**Problem**
Note each line that includes the word "Blender". Copy those lines.

[Scene script records]
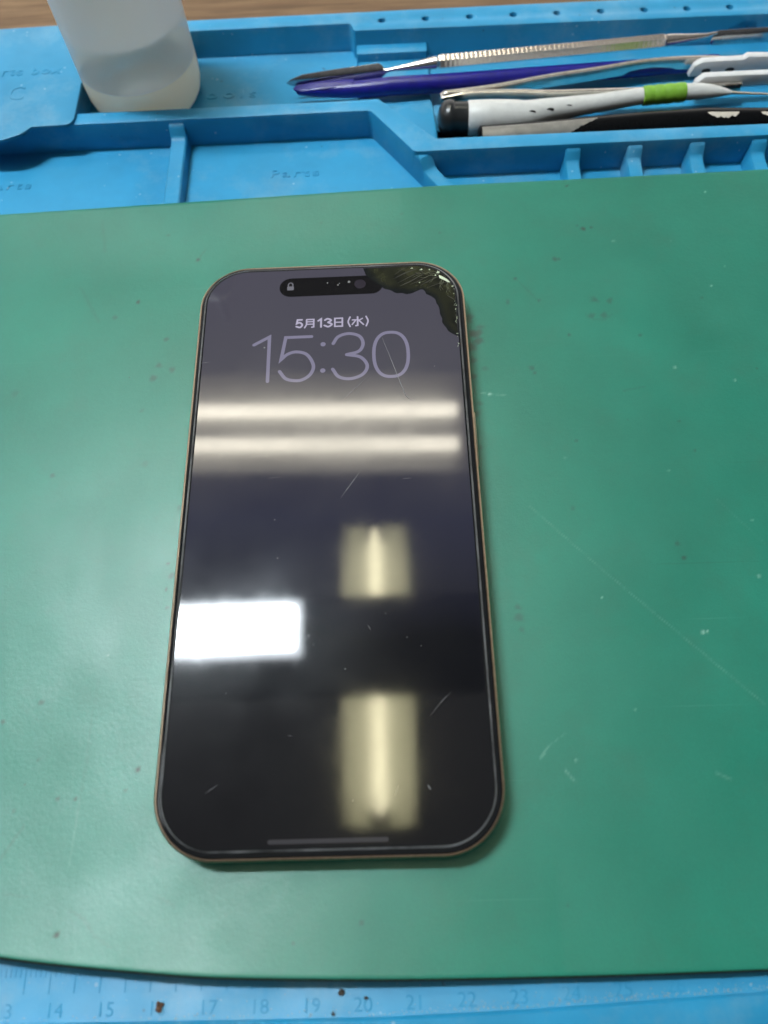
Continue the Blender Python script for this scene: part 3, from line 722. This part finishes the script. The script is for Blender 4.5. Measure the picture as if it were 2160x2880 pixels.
# ------------------------------------------------------------------ tools
# double ended steel spatula
sp = thing('metal_spatula', 'steel double-ended pry spatula with a knurled handle, the rearmost tool in the tray', 'spatula', (70, 166, 0))
mb = MB()
A, B = Vector((33.6, 163.8, 2.0)), Vector((110.0, 170.4, 1.2)); d = (B - A).normalized(); n = 200; rings = []
for k in range(n + 1):
    t_ = k / n; p = A.lerp(B, t_); e = min(t_, 1 - t_) * (B - A).length
    r = 2.15 + (.025 if (k // 2) % 2 else -.025) * (1 if 1 < e else 0) - max(0, 1 - e) * .5
    s_ = d.cross(Vector((0, 0, 1))).normalized(); u = s_.cross(d)
    rings.append([p + s_ * math.cos(math.pi / 3 * q + .82) * r + u * math.sin(math.pi / 3 * q + .82) * r for q in range(6)])
mb.loft(rings, True, True); mb.build('knurled_handle', M['steel'], sp, angle=25)
mb = MB()
tube(mb, [A - d * .2, A - d * 3.2 - Vector((0, 0, .2)), (25.2, 163.5, 1.2), (18.0, 163.2, .6), (16.0, 163.2, .4)], [1.9, 1.6, 1.15, .55, .4], 14)
mb.build('neck', M['steel'], sp); mb = MB()
tube(mb, [B + d * .2, B + d * 3 + Vector((0, 0, .1)), (117.3, 171.1, 1.2), (124, 172.0, 1.1), (127.6, 173.0, 1.3)], [1.9, 1.7, 1.3, .75, .4], 14)
mb.build('neck', M['steel'], sp)
def plate(name, top, th, m, parent, bev=.08):
    """flat plate: outline given as 3-D points, thickened along its own normal"""
    P = [Vector(p) for p in top]; nr_ = Vector((0, 0, 0))
    for i in range(len(P)): nr_ += (P[i] - P[0]).cross(P[(i + 1) % len(P)] - P[0])
    nr_.normalize()
    if nr_.z < 0: nr_ = -nr_; P.reverse()
    mb = MB(); mb.loft([[p - nr_ * th for p in P], P], True, True)
    return mb.build(name, m, parent, bevel=bev)
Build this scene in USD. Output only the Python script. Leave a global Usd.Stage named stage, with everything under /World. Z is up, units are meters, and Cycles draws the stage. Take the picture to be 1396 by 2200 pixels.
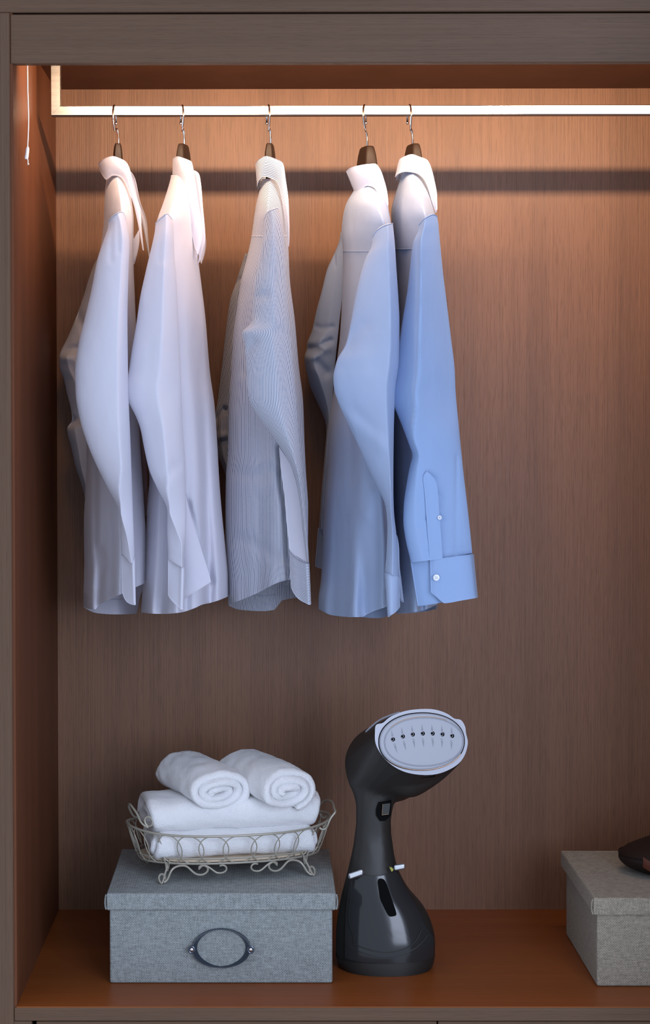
import math
import numpy as np
import trimesh
import manifold3d as m3
from scipy.interpolate import PchipInterpolator
from scipy.ndimage import gaussian_filter1d
from pxr import Usd, UsdGeom, UsdLux, UsdShade, Gf, Sdf
import usdkit
import meshkit

stage = Usd.Stage.CreateInMemory()
UsdGeom.SetStageUpAxis(stage, UsdGeom.Tokens.z)
UsdGeom.SetStageMetersPerUnit(stage, 1.0)
UsdGeom.Xform.Define(stage, '/World')
UsdGeom.Scope.Define(stage, '/World/Looks')

# ------------------------------------------------------------------ camera, light, exposure
W, H = 1396, 2200
F = 4125.0                                   # focal length in pixels
CAM = np.array([0.0, -3.0, 0.9094])
PITCH, YAW, ROLL, CX, CY = 0.0250, 0.0045, -0.00123, 555.6, 1024.07
fw = np.array([-math.sin(YAW) * math.cos(PITCH), math.cos(YAW) * math.cos(PITCH), -math.sin(PITCH)])
rt = np.array([math.cos(YAW), math.sin(YAW), 0.0])
up = np.cross(rt, fw)
rt, up = math.cos(ROLL) * rt + math.sin(ROLL) * up, math.cos(ROLL) * up - math.sin(ROLL) * rt

cam = UsdGeom.Camera.Define(stage, '/World/camera')
m4 = np.eye(4)
m4[0, :3], m4[1, :3], m4[2, :3], m4[3, :3] = rt, up, -fw, CAM
cam.AddTransformOp().Set(Gf.Matrix4d(*m4.ravel().tolist()))
AP = 36.0
cam.CreateHorizontalApertureAttr(AP)
cam.CreateVerticalApertureAttr(AP * H / W)
cam.CreateFocalLengthAttr(F * AP / W)
cam.CreateHorizontalApertureOffsetAttr((W / 2 - CX) * AP / W)
cam.CreateVerticalApertureOffsetAttr((CY - H / 2) * AP / W)
cam.CreateClippingRangeAttr(Gf.Vec2f(0.05, 100))
cam.CreateExposureAttr(0.0)

dome = UsdLux.DomeLight.Define(stage, '/World/room_ambience')
dome.CreateColorAttr(Gf.Vec3f(0.72, 0.82, 1.0))
dome.CreateIntensityAttr(0.31)

# unseen daylight out of view at front right, placed to light the shirts and boxes
unseen_day = UsdLux.RectLight.Define(stage, '/World/unseen_daylight')
unseen_day.CreateWidthAttr(1.5)
unseen_day.CreateHeightAttr(1.7)
unseen_day.CreateColorAttr(Gf.Vec3f(0.69, 0.78, 1.0))
unseen_day.CreateIntensityAttr(10.0)


def aim(light, pos, target):
    d = np.array(target, float) - pos
    d /= np.linalg.norm(d)
    r = np.cross(d, [0, 0, 1.0])
    r /= np.linalg.norm(r)
    u = np.cross(r, d)
    m = np.eye(4)
    m[0, :3], m[1, :3], m[2, :3], m[3, :3] = r, u, -d, pos
    UsdGeom.Xformable(light).AddTransformOp().Set(Gf.Matrix4d(*m.ravel().tolist()))


aim(unseen_day, (1.45, -3.4, 1.15), (0.05, 0.5, 0.75))

LED_COLOR, LED_POWER = (1.0, 0.675, 0.43), 240.0


def P(px, py, y):
    """The point of depth y that the photograph shows at pixel (px, py)."""
    px, py, y = np.broadcast_arrays(np.asarray(px, float), np.asarray(py, float), np.asarray(y, float))
    d = fw + (px[..., None] - CX) / F * rt - (py[..., None] - CY) / F * up
    t = (y - CAM[1]) / d[..., 1]
    return CAM + t[..., None] * d


def PZ(px, py, z):
    d = fw + (px - CX) / F * rt - (py - CY) / F * up
    return CAM + (z - CAM[2]) / d[2] * d


def PP(px, py, p0, n):
    """The point of the plane through p0 with normal n at pixel (px, py)."""
    px, py = np.broadcast_arrays(np.asarray(px, float), np.asarray(py, float))
    d = fw + (px[..., None] - CX) / F * rt - (py[..., None] - CY) / F * up
    t = ((np.asarray(p0) - CAM) @ n) / (d @ n)
    return CAM + t[..., None] * d


# ------------------------------------------------------------------ scene helpers
taken = {}


def path_for(name, parent=None):
    base = (str(parent.GetPath()) if parent is not None else '/World') + '/'
    k = taken.get(base + name, 0)
    taken[base + name] = k + 1
    return base + name + ('' if k == 0 else '_%03d' % k)


def tag(p, label=None, cat=None, group=None, kind=None):
    p = p.GetPrim() if hasattr(p, 'GetPrim') else p
    for k, v in (('label', label), ('category', cat), ('group', group), ('kind', kind)):
        if v:
            p.SetCustomDataByKey(k, v)
    return p


def thing(name, label, cat, loc=(0, 0, 0), group=None, kind=None):
    x = UsdGeom.Xform.Define(stage, path_for(name))
    x.AddTranslateOp().Set(Gf.Vec3d(*map(float, loc)))
    p = tag(x, label, cat, group, kind)
    origin[str(p.GetPath())] = np.array(loc, float)
    return p


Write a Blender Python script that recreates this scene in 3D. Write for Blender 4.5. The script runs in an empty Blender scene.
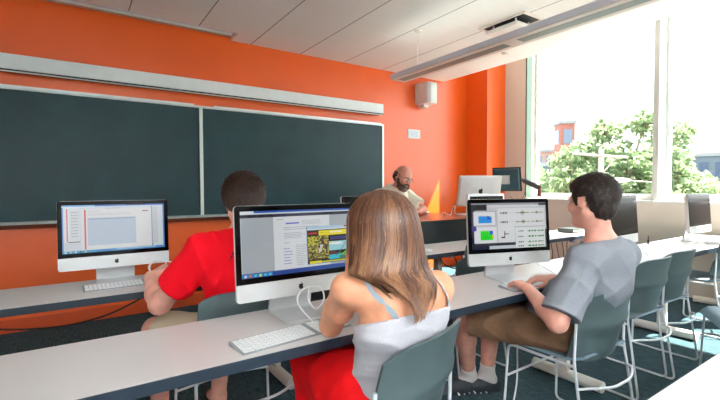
import bpy, bmesh, math, random
import numpy as np
from mathutils import Vector, Matrix
random.seed(7); RNG = np.random.default_rng(7)
COL = bpy.context.scene.collection
PI = math.pi

# ------------------------------------------------------------------ materials
def lin(c):
    c = [x/255. for x in c]
    return tuple((x/12.92 if x <= .04045 else ((x+.055)/1.055)**2.4) for x in c)+(1.,)
MATS = {}
def mat(name, rgb, rough=.5, metal=0., spec=.5, noise=None, bump=None, rgb2=None, stretch=None, coat=0., emis=None):
    """principled material with procedural variation: noise=(scale, amount) bump=(scale, strength)"""
    if name in MATS: return MATS[name]
    m = bpy.data.materials.new(name); m.use_nodes = True; N = m.node_tree.nodes; L = m.node_tree.links
    b = N['Principled BSDF']; b.inputs['Roughness'].default_value = rough; b.inputs['Metallic'].default_value = metal
    b.inputs['Specular IOR Level'].default_value = spec; b.inputs['Coat Weight'].default_value = coat
    c = lin(rgb); b.inputs['Base Color'].default_value = c
    tc = N.new('ShaderNodeTexCoord'); mp = N.new('ShaderNodeMapping'); L.new(tc.outputs['Object'], mp.inputs[0])
    if stretch: mp.inputs['Scale'].default_value = stretch
    nz = noise or (14., .012)
    t = N.new('ShaderNodeTexNoise'); t.inputs['Scale'].default_value = nz[0]; t.inputs['Detail'].default_value = 5
    L.new(mp.outputs[0], t.inputs[0])
    mx = N.new('ShaderNodeMix'); mx.data_type = 'RGBA'
    if rgb2: a, d = lin(rgb), lin(rgb2)
    else:
        a = tuple(min(1, x*(1-nz[1]*2)) for x in c[:3])+(1,); d = tuple(min(1, x*(1+nz[1]*2)) for x in c[:3])+(1,)
    mx.inputs[6].default_value = a; mx.inputs[7].default_value = d
    rp = N.new('ShaderNodeMapRange'); rp.inputs[1].default_value = .3; rp.inputs[2].default_value = .7
    L.new(t.outputs['Fac'], rp.inputs[0]); L.new(rp.outputs[0], mx.inputs[0]); L.new(mx.outputs[2], b.inputs['Base Color'])
    if bump:
        t2 = N.new('ShaderNodeTexNoise'); t2.inputs['Scale'].default_value = bump[0]; t2.inputs['Detail'].default_value = 4
        L.new(mp.outputs[0], t2.inputs[0]); bp = N.new('ShaderNodeBump'); bp.inputs['Strength'].default_value = bump[1]
        bp.inputs['Distance'].default_value = .01
        L.new(t2.outputs['Fac'], bp.inputs['Height']); L.new(bp.outputs[0], b.inputs['Normal'])
    if emis:
        b.inputs['Emission Color'].default_value = lin(emis[0]); b.inputs['Emission Strength'].default_value = emis[1]
    MATS[name] = m; return m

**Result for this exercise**
Continue the Blender Python script for this scene: part 3, from line 722. This part finishes the script. The script is for Blender 4.5. Measure the picture as if it were 2160x2880 pixels.
Write a Blender Python script that recreates this scene in 3D. Write for Blender 4.5. The script runs in an empty Blender scene.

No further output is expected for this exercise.